By Robb M. Stewart
MELBOURNE, Australia--The sharp fall in energy prices could open
the door for Exxon Mobil Corp. (XOM) to pick up assets in
Australia, where the company continues to assess whether to develop
deeper gas fields in the Bass Strait.
The company is well position to consider a range of
opportunities that might come up, including assets that could be
bolted on to existing operations, Richard Owen, the chairman of
Exxon's Australian business, said Wednesday.
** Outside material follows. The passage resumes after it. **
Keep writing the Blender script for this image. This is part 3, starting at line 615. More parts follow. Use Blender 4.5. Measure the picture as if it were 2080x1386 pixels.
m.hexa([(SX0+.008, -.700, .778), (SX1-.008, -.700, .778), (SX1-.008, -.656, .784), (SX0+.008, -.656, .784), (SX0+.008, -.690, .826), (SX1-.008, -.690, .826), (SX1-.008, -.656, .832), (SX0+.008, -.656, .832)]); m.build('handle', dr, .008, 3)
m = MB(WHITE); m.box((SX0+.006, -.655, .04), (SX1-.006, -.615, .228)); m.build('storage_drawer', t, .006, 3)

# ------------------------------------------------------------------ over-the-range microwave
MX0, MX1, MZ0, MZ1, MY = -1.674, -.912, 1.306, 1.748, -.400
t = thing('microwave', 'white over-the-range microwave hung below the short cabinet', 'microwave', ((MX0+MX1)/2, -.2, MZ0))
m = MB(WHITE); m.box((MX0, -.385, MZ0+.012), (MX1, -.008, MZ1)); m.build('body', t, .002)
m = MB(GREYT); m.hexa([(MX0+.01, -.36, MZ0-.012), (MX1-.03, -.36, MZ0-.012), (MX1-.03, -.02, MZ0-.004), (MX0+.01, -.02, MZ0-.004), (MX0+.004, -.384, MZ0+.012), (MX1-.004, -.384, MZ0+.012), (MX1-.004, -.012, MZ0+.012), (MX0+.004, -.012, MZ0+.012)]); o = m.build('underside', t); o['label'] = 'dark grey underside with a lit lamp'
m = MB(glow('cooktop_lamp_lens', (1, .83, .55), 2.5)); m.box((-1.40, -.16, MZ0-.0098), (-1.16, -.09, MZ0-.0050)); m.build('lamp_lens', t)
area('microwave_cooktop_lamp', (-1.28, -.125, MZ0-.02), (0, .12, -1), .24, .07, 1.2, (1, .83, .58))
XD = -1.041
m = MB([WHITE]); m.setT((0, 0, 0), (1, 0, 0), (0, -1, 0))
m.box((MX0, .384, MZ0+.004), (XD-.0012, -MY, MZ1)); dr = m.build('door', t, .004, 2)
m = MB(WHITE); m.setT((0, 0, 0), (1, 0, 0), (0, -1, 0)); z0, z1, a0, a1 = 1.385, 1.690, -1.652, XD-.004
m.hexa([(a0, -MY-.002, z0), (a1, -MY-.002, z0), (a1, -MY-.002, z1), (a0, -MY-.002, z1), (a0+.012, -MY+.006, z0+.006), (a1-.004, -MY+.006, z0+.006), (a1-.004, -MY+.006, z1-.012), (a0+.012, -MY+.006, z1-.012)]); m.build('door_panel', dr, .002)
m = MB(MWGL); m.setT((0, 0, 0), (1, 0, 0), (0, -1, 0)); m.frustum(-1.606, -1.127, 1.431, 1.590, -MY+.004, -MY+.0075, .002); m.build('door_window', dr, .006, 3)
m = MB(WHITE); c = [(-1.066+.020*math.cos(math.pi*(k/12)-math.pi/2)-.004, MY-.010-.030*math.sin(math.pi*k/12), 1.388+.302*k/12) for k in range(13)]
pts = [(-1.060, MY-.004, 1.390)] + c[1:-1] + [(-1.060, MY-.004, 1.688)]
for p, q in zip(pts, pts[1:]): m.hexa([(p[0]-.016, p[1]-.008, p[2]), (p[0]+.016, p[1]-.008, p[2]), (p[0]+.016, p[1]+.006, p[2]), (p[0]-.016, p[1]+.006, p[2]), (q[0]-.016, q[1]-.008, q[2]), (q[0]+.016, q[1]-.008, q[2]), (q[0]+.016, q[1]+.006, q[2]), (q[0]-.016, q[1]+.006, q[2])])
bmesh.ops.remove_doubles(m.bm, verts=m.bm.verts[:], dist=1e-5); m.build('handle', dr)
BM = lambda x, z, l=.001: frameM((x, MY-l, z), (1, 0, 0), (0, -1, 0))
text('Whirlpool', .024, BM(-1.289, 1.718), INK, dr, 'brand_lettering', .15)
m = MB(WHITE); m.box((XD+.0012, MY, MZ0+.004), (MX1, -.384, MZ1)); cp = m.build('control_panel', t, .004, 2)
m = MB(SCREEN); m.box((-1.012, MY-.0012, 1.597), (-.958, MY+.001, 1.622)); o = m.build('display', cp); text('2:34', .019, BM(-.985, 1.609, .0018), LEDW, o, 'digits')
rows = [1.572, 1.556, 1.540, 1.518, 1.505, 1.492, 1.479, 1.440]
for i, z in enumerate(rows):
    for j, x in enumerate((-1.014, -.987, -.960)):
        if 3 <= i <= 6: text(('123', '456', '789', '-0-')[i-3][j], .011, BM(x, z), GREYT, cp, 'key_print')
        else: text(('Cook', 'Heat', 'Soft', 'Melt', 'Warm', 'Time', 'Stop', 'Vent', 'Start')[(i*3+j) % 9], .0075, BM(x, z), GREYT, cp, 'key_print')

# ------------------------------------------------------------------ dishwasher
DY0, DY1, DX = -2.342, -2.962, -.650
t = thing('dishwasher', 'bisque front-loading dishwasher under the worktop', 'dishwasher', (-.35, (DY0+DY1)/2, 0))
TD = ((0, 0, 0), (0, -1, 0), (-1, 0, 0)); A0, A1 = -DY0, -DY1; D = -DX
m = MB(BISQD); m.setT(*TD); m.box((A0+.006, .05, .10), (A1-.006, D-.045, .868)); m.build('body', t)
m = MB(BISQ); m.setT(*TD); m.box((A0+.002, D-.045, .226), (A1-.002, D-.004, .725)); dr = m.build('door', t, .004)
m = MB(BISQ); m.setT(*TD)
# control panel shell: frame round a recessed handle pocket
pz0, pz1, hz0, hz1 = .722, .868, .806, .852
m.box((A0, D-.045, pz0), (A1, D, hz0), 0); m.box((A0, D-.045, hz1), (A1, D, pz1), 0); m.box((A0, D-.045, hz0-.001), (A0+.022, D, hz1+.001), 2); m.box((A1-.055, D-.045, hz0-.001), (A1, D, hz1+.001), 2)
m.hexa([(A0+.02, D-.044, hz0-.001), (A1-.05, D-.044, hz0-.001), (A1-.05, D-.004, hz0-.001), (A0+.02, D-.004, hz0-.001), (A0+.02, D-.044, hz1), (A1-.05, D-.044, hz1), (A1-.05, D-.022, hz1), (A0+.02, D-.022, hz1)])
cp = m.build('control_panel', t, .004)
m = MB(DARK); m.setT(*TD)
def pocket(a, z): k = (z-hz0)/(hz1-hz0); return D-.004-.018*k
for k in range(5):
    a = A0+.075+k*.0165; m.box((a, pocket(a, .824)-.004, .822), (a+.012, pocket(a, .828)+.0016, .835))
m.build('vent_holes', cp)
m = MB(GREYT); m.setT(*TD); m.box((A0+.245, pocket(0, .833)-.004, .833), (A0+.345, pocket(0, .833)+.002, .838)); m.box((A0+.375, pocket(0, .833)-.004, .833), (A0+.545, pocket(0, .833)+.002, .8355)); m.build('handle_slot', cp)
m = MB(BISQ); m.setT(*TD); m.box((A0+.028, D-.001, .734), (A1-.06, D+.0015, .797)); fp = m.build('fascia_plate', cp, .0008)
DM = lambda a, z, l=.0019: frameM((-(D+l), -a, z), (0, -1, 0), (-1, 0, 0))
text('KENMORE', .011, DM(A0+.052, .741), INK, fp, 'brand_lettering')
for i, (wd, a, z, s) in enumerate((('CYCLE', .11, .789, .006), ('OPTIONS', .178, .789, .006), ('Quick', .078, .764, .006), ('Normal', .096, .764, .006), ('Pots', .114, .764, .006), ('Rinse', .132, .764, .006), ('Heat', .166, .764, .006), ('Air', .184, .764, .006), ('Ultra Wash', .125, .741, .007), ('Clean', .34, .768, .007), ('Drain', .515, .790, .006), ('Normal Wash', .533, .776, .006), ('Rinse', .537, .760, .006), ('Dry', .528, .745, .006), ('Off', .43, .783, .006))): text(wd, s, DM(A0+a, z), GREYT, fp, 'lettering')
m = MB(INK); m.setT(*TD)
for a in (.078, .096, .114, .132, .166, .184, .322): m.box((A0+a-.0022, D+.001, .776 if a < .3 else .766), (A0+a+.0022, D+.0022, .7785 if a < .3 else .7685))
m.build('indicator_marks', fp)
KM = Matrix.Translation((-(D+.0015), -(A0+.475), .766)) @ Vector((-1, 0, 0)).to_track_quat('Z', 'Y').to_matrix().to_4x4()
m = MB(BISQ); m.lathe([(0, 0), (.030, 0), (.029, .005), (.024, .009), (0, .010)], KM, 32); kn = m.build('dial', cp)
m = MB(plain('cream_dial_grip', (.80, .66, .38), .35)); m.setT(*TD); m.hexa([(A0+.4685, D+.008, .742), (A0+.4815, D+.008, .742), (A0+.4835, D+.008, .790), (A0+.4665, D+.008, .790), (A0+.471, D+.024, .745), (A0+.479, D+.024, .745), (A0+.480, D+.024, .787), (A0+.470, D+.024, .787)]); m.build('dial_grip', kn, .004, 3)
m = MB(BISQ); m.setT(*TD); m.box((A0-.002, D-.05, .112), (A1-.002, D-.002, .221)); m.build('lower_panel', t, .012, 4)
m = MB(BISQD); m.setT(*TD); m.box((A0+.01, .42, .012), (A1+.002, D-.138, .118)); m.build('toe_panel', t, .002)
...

"It's a very interesting time in Australia because we'll see
what happens to a lot of the companies that have taken certain
positions based on price and what happens to them," he told
reporters in Melbourne.
Mr. Owen said that at the moment gas markets were particularly
difficult to "read." All of the energy company's investments needed
to be regularly tested against a range of potential price outcomes,
he added.
In the Bass Strait off mainland Australia's south coast, where
Exxon's Esso unit and BHP Billiton Ltd. (BHP.AU) began drilling in
1965, future gas reservoirs are more expensive to develop since
they are smaller, deeper and have higher levels of impurities. That
makes any decision on development more dependent on the price for
the fuel and on developing technologies, although Mr. Owen said the
value of gas had risen over the years the company has been
operating in the Strait as global demand has grown.